Just as for everyone else it took me quite a time to settle down on the interpretation of this theme. Until I was 18 or so, I wanted to be an architect, and up to the present I love architecture, so much so that I am ready to travel to a particular place just to see a particular building.

But then after considering a variety of approaches, both in terms of construction and materials for weeks, I quickly dropped this idea and landed on an interpretation that is both representational and abstract. As I said in my introduction in this blog, my quilts are often inspired by other genres of art, often by Hungarian artists, and this quilt is no exception. I suddenly remembered the best-known Hungarian opera, and I knew that this would be it.

The Bluebeard’s Castle by Bela Bartok is based on a French folk tale of Barba Bleu. In the original story Bluebeard is a wealthy nobleman who has been married several times but the wives have all mysteriously vanished. When Bluebeard marries a new woman, she, in the absence of her husband, goes into a forbidden area within the castle, only to find the murdered corpses of Bluebeard's former wives. When Bluebeard hears this, he wants to kill her, however, she summons her brothers who kill Bluebeard, and she lives happily ever after with another man.

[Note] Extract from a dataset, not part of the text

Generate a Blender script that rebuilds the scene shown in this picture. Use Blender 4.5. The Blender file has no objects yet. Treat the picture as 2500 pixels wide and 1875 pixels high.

Bartók wrote a completely different libretto for his opera. Bluebeard marries a new wife called Judith, who is firmly asked not to enter several private areas within the castle. But Judith persists, and gets Bluebeard to open the seven doors one by one. The first door opens to reveal a torture chamber, the second door is a storehouse of weapons, and the third a storehouse of riches. Behind the fourth door is a secret garden of great beauty; behind the fifth, a window onto Bluebeard's vast kingdom. Blood has stained the riches, watered the garden, and grim clouds throw blood-red shadows over Bluebeard's kingdom. The sixth door hides a silvery lake of tears. After Bluebeard’s lengthy resistance the seventh door opens, and three former wives appear dressed in crowns and jewellery. Bluebeard dresses Judith in the jewellery the ladies wear, and she follows the other wives along a beam of moonlight through the seventh door. It closes behind her, and Bluebeard is left alone as all fades to total darkness.

There are several different interpretations of Bartok’s work, and I tend to go with the one that says that this is a kind of Everyman story, and Bluebeard and Judith represent two opposing ways of handling the inner secrets of our own and the other’s soul. The man is unable to reveal tragic and painful moments from her past, while Judith is ready to face all the fears that she brings from her own past.

According to Bartok’s instructions most productions of the opera have a large dark hall with seven doors on the stage. My version is just a castle, and as such it may be considered a self-portrait. The castle is me, where even some of doors are partially hidden. What do your doors hide? Are you ready to open them? Or show their contents to others?

It was pieced in a traditional fashion, using patterned indigo-dyed fabrics I had made in earlier summers. The whole castle was needle-turned appliqued onto a dark indigo background. For the doors pieces of a thin metal sheet were stitched in place, and then patterns pierced with an awl. The quilt measures 80x58 cm.